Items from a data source
(begin)
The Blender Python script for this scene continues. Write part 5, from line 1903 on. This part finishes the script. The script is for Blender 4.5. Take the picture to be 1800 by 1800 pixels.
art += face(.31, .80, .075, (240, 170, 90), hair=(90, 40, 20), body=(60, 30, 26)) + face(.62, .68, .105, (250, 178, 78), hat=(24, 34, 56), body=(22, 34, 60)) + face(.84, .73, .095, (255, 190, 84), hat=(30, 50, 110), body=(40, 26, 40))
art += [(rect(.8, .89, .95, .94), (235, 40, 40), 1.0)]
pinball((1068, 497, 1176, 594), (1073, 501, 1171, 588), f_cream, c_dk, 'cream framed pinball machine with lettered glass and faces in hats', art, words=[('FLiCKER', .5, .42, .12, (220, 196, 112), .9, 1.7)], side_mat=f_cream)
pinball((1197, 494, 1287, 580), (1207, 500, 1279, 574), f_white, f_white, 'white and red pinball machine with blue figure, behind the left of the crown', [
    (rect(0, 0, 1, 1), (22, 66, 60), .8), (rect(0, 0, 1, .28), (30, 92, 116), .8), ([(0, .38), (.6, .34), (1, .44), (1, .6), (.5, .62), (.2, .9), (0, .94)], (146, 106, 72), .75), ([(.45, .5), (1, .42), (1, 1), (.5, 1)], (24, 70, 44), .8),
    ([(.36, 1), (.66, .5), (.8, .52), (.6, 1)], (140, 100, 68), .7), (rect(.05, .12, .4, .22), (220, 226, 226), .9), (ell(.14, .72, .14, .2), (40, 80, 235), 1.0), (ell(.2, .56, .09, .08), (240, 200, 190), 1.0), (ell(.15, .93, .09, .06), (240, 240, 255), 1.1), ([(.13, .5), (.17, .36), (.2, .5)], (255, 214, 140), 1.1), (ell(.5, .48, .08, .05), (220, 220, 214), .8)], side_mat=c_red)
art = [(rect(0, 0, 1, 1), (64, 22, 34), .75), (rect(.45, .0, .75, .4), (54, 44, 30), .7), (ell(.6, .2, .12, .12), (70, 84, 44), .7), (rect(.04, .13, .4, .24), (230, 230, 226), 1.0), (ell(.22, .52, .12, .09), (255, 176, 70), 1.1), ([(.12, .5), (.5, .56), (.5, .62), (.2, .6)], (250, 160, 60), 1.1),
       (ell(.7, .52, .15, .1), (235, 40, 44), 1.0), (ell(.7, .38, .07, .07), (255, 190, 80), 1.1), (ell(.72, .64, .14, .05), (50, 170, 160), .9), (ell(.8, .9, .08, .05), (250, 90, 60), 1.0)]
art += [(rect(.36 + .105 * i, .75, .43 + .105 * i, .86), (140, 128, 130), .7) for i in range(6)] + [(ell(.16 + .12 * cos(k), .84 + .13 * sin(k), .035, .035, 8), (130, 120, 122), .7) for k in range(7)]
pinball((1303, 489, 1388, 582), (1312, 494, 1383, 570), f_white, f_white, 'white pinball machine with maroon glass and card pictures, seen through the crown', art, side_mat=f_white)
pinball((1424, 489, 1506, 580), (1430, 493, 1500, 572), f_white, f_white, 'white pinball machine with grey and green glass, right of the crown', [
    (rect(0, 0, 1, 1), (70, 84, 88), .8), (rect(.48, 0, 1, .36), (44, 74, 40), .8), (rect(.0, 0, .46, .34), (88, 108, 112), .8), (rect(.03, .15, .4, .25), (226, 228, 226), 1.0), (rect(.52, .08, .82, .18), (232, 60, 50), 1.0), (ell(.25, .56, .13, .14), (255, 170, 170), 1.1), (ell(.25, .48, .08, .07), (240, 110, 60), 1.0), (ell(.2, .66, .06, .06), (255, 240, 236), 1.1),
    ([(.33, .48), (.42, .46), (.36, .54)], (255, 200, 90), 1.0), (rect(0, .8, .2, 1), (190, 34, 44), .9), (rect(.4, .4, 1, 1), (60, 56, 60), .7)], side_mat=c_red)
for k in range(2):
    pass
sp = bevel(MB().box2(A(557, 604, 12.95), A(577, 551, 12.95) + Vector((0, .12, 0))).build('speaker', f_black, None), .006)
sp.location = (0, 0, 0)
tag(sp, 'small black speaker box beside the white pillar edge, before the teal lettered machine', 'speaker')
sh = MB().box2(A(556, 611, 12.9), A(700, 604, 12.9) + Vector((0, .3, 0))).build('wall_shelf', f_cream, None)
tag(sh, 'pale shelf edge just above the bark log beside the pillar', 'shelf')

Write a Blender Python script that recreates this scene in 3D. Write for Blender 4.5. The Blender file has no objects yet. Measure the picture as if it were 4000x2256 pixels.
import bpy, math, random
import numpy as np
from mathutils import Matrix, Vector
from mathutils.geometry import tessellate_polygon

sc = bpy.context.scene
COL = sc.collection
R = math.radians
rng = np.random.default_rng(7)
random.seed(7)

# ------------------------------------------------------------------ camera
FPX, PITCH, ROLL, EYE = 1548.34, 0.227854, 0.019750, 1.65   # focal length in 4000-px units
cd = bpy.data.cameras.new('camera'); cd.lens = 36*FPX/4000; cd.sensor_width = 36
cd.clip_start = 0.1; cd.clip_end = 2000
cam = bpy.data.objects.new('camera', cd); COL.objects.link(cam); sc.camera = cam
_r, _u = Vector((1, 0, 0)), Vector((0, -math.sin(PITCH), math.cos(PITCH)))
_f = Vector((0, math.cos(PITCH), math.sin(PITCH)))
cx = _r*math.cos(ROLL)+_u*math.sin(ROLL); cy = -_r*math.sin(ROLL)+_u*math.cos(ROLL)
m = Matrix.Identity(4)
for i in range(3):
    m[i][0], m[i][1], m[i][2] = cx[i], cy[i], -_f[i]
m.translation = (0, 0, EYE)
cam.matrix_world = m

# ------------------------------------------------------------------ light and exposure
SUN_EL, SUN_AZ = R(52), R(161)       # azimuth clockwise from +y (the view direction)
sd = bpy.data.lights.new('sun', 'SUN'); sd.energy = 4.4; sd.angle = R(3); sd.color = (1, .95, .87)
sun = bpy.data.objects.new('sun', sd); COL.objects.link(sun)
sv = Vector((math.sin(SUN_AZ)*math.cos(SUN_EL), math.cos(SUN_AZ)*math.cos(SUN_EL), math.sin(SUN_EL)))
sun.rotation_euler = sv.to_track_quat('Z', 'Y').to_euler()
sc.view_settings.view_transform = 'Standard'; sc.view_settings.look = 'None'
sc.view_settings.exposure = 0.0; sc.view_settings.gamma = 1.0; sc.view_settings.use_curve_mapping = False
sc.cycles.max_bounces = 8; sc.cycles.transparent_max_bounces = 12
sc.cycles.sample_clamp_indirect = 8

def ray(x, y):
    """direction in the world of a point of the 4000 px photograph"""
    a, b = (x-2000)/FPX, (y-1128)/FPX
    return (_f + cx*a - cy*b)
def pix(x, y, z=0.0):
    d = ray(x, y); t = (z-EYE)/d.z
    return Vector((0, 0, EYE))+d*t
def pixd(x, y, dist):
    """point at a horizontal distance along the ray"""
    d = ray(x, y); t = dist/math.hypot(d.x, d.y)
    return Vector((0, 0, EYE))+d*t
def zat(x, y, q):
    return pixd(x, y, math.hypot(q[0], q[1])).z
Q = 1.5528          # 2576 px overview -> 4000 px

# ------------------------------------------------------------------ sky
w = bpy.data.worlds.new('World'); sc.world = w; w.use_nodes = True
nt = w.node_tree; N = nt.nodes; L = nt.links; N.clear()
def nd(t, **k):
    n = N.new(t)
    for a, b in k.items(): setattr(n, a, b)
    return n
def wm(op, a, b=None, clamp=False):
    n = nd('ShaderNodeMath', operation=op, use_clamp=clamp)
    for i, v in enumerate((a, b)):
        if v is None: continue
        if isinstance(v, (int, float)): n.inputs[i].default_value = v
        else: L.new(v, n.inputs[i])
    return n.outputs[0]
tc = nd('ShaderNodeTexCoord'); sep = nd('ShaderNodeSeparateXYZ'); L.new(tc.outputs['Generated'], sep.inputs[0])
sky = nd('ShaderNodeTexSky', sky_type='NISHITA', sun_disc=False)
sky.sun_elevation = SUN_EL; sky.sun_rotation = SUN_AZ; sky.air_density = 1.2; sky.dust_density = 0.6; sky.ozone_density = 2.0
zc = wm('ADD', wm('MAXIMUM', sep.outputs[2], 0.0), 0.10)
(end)
▶ **What you have to do**:
Copy out precisely the lines from the line with "Write a Blender" to the line with "random.seed(7)" in the material above, including those two lines and omitting all the rest.

▶ **Solution for this problem**:
Write a Blender Python script that recreates this scene in 3D. Write for Blender 4.5. The Blender file has no objects yet. Measure the picture as if it were 4000x2256 pixels.
import bpy, math, random
import numpy as np
from mathutils import Matrix, Vector
from mathutils.geometry import tessellate_polygon

sc = bpy.context.scene
COL = sc.collection
R = math.radians
rng = np.random.default_rng(7)
random.seed(7)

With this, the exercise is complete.